Veniamo ai temi che la CGIL pone alla politica. Avete in calendario la Conferenza programmatica il 25-26 gennaio, e lì discuterete nel dettaglio le proposte per un piano per il lavoro: ma intanto che cosa chiede la CGIL ai partiti in campagna elettorale, in particolare del centrosinistra?
«Per uscire dalla crisi non si può né tornare a negarla, né semplicemente constatarne l’esistenza: bisogna arrivare finalmente a delle soluzioni, partendo dal fatto che il governo e le sue scelte sono essenziali. L’obiettivo primo dev’essere non solo difendere il lavoro, ma soprattutto crearlo. Un miliardo e passa di ore di cassa integrazione parlano di un processo di deindustrializzazione già in atto, il 37% di disoccupazione giovanile è un dato drammatico: il tema è creare lavoro, con uno straordinario sforzo e uscendo da una stagione di sterile ideologismo di discussione sulla dicotomia pubblico-privato».

Per muoversi come?
«La crisi è anche un’opportunità, quella di ripensare al Paese e al suo modello di sviluppo, con una discussione concreta a partire dal fatto che, se non abbiamo grandi risorse di materie prime, disponiamo comunque di straordinarie ricchezze. Iniziamo dalla vere risorse, tra cui un’alta qualità dell’istruzione, nonostante tutto. Questo è un Paese che ha bisogno innanzitutto di rimettere in piedi se stesso, attraverso potenti opere di bonifica del territorio, di risanamento, che ha bisogno di prevenzione e non di interventi congiunturali a tampone. Dove il sistema industriale deve riflettere sulle proprie responsabilità nell’aver spostato tanta parte degli investimenti dalla produzione alla rendita. Ci vuole una visione strategica: la ricetta anticiclica dell’incentivazione dei consumi può al massimo valere nell’immediato, ma per risollevarsi è essenziale pensare a direttive valide sul lungo periodo. Una proiezione del made in Italy, ad esempio, e dei beni culturali ed ambientali. Bisogna ripartire dalla risorse vere, appunto. Con un orizzonte di programmazione che dev’essere ampio».
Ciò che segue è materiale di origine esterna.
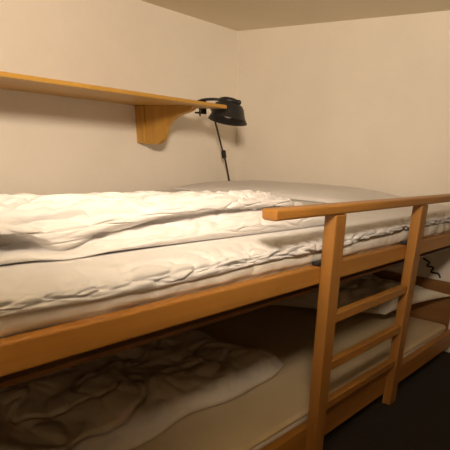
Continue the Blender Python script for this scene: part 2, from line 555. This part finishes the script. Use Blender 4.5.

Sul breve periodo, peraltro, il quadro è fosco: dal punto di vista del tasso di disoccupazione e del reddito disponibile, il 2013 si presenta peggiore del 2012.
«Sul piano delle questioni sociali lo sarà sicuramente, anche perché stiamo ormai sommando quattro anni di crisi pesante. Data la sua profondità e il suo carattere strutturale, la crisi non si risolverà in poco tempo, gli effetti peseranno sul lungo periodo, e risalirne la china sarà una questione complessa. Bisogna dare dei segnali anticiclici, e anche di cambiamento culturale, a partire dall’affrontare il tema della democrazia e della rappresentanza. Ci vogliono politiche che programmino, favoriscano, inducano. E spendano, anche. Perché le risorse finanziarie, con una fiscalità progressiva, una forma di tassa patrimoniale, l’allentamento selettivo del Patto di stabilità, si possono trovare».

Il nuovo governo, insomma, dovrà muoversi su un doppio binario: affrontare le emergenze da un lato, immaginare una nuova politica industriale ed economica dall’altro.
«È così. Faccio un esempio: sul breve periodo, è chiaro che il nuovo governo dovrà occuparsi di Finmeccanica, ma in prospettiva deve indicare e programmare il processo di trasformazione verso la chimica verde. Dovrà discutere l’universalità degli ammortizzatori, ma intanto garantire le risorse per la cassa in deroga».

La crisi è italiana, ma è anche internazionale.
«Nel 2014 si vota per il Parlamento europeo, e l’obiettivo dev’essere di cambiamento sia nel ruolo del governo dell’Europa, sia nella rigida politica adottata del rigore e del rientro dal debito».

Come vede un Pd che candida l’ex direttore generale di Confindustria Galli e il numero due della CISL Santini, continuando, anche con la vittoria di Bersani, ad avere un forte radicamento a sinistra?
«Che ci sia un contributo da parte di altre organizzazioni sindacali e sociali mi sembra un bene. E credo sia giusto chiamare a concorrere tante forze diverse che, anche se possono dare vita a qualche contraddizione, danno comunque il segno della centralità del lavoro».